A simple concept of quantum time travel algorithm using Qiskit The provided code defines a Python function for creating a fictional quantum circuit that supposedly "sends" qubits to a target time. It's important to remember this is a simplified representation for educational purposes and doesn't reflect actual time travel capabilities.
Here's a breakdown of the code:
Imports:
qiskit: This library provides tools for working with quantum computers and circuits. math: Used for the pi constant in quantum gate operations. Function: time_travel_circuit(target_time)

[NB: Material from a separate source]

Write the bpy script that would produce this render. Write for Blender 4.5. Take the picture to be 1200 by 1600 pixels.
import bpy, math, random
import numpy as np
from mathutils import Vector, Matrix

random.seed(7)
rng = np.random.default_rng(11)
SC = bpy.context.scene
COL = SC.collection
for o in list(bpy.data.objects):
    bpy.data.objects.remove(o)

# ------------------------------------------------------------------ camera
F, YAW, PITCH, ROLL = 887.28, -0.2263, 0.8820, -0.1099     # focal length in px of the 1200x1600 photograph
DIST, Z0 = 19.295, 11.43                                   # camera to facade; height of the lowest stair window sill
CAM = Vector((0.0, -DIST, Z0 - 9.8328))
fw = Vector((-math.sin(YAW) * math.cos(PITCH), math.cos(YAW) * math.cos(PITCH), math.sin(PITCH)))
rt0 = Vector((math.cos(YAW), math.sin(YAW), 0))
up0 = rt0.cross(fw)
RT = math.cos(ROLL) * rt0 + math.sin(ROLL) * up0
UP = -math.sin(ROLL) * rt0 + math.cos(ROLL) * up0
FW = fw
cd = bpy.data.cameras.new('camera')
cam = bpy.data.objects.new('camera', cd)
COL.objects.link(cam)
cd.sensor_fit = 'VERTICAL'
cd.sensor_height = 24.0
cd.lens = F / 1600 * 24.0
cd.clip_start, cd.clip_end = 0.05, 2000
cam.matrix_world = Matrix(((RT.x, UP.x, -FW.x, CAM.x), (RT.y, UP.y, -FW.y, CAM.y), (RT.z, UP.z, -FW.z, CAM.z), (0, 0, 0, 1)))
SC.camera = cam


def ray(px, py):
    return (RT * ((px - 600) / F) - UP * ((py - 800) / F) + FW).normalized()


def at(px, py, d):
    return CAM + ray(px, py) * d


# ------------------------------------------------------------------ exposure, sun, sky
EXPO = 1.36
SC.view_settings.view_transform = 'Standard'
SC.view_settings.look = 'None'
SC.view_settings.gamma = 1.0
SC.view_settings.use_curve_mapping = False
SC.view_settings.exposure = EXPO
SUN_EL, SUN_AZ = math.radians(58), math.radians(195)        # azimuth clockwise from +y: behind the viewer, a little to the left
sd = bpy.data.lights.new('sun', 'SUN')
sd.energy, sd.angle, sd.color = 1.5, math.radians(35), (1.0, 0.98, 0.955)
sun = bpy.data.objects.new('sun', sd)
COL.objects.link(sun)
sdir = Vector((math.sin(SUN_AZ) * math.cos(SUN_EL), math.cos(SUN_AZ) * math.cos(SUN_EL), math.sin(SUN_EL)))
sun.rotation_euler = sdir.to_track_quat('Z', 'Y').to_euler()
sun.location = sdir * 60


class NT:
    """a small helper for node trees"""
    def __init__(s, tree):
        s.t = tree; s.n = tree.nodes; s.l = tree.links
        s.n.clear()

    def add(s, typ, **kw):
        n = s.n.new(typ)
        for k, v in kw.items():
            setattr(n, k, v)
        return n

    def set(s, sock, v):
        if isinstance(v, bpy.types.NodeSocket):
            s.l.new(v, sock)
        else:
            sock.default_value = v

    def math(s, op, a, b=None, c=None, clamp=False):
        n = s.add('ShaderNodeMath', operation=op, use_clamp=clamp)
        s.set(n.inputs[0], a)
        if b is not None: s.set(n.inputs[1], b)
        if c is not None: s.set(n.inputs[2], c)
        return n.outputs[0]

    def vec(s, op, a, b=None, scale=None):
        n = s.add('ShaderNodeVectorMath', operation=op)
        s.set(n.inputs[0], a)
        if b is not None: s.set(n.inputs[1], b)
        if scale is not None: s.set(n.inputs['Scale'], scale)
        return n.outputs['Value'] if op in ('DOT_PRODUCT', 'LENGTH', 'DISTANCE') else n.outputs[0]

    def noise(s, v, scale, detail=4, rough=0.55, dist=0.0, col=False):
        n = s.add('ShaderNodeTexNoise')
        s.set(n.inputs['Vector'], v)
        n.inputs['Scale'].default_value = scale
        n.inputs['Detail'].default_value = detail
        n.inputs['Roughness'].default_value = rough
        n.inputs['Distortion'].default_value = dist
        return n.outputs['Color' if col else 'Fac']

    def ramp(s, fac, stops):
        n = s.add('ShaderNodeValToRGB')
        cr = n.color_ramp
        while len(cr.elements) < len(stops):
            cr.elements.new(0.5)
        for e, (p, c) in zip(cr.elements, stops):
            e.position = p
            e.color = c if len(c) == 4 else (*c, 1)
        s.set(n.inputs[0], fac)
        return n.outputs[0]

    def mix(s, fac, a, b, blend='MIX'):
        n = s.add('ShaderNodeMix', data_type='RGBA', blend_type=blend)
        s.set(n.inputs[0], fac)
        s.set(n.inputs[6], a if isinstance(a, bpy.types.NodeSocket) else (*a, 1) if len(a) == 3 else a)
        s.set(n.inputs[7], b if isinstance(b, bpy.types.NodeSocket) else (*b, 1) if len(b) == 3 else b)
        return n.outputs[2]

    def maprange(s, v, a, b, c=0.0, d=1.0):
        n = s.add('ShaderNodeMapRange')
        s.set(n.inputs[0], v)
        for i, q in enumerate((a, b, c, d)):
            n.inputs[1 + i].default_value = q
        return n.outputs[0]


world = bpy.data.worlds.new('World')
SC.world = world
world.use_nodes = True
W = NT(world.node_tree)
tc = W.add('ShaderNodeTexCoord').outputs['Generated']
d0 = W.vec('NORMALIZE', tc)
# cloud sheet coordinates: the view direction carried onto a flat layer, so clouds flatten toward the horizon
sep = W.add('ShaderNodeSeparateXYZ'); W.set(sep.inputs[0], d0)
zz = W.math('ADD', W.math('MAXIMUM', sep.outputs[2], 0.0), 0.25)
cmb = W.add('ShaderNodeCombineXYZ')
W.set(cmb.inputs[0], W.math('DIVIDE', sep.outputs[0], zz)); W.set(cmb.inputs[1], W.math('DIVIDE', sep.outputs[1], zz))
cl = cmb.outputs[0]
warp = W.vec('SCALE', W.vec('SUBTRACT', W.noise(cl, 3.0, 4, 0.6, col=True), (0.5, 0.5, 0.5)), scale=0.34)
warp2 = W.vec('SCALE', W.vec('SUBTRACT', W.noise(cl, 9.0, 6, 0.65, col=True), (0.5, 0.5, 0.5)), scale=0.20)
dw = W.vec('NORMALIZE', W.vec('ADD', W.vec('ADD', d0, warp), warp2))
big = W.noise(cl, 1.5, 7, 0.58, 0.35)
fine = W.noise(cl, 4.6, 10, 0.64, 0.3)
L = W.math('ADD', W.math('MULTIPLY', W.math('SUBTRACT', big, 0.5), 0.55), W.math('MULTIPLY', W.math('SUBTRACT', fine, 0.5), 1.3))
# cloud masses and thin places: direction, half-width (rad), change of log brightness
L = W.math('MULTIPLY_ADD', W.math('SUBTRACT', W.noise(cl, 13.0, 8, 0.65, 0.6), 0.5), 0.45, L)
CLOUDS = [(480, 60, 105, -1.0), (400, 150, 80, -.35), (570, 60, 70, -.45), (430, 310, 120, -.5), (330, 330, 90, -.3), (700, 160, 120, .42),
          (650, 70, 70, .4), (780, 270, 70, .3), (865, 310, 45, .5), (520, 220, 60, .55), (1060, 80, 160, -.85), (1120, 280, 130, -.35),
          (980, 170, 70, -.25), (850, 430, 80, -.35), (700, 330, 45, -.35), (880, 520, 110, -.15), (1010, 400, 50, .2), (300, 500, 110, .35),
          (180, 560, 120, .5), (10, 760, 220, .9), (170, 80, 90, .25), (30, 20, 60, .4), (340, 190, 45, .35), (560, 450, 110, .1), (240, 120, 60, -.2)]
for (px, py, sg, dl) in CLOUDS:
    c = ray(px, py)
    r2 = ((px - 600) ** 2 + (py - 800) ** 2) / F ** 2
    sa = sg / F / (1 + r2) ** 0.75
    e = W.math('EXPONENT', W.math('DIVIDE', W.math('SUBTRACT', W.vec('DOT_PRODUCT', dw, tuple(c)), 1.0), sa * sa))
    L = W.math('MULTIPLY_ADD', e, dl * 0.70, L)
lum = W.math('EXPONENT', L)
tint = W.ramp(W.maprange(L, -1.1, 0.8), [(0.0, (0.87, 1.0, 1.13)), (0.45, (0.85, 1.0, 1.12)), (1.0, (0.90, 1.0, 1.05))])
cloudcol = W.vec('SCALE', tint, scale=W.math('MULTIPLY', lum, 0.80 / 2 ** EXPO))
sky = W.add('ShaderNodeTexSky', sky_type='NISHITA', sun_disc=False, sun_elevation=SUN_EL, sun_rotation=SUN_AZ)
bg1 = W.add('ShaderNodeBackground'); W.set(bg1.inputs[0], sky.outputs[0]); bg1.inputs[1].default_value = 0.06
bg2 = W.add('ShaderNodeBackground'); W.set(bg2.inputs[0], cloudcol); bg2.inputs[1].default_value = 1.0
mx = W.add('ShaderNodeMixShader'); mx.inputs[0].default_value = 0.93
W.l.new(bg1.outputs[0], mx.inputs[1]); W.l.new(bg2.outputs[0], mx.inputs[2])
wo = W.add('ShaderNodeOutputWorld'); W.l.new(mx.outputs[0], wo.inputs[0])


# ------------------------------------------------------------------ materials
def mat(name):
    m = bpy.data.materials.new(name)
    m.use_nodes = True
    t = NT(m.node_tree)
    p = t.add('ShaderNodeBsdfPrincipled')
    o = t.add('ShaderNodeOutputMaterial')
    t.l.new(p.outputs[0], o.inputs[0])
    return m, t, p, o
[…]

This function takes an integer target_time as input. It creates a quantum circuit with 6 qubits and 6 classical bits for measurement. Applies Hadamard gates (H) to all qubits, putting them in a superposition state (mixture of 0 and 1). Converts the target_time to a binary string with leading zeros to ensure a length of 6 bits. (e.g., 25 becomes '0011001'). Iterates through each bit of the binary string: If the bit is '1', a phase gate (P(pi)) is applied to the corresponding qubit. Applies a series of CNOT gates to create entanglement between the qubits. Measures all 6 qubits, storing the results in the classical bits. Returns the created quantum circuit. Example Usage:
Sets a target_time variable as an integer (e.g., 25 for 2025). Creates a time_travel_circuit using the target_time. Uses the Aer simulator from Qiskit to execute the circuit. Transpiles the circuit for compatibility with the simulator. Runs the circuit 1024 times (shots). Retrieves the results and counts the occurrences of each measurement outcome. Visualizes the results using a histogram. Key Points:
This code demonstrates concepts of quantum circuits, qubits, superposition, entanglement, and measurement. The actual process of time travel is not achievable with current technology.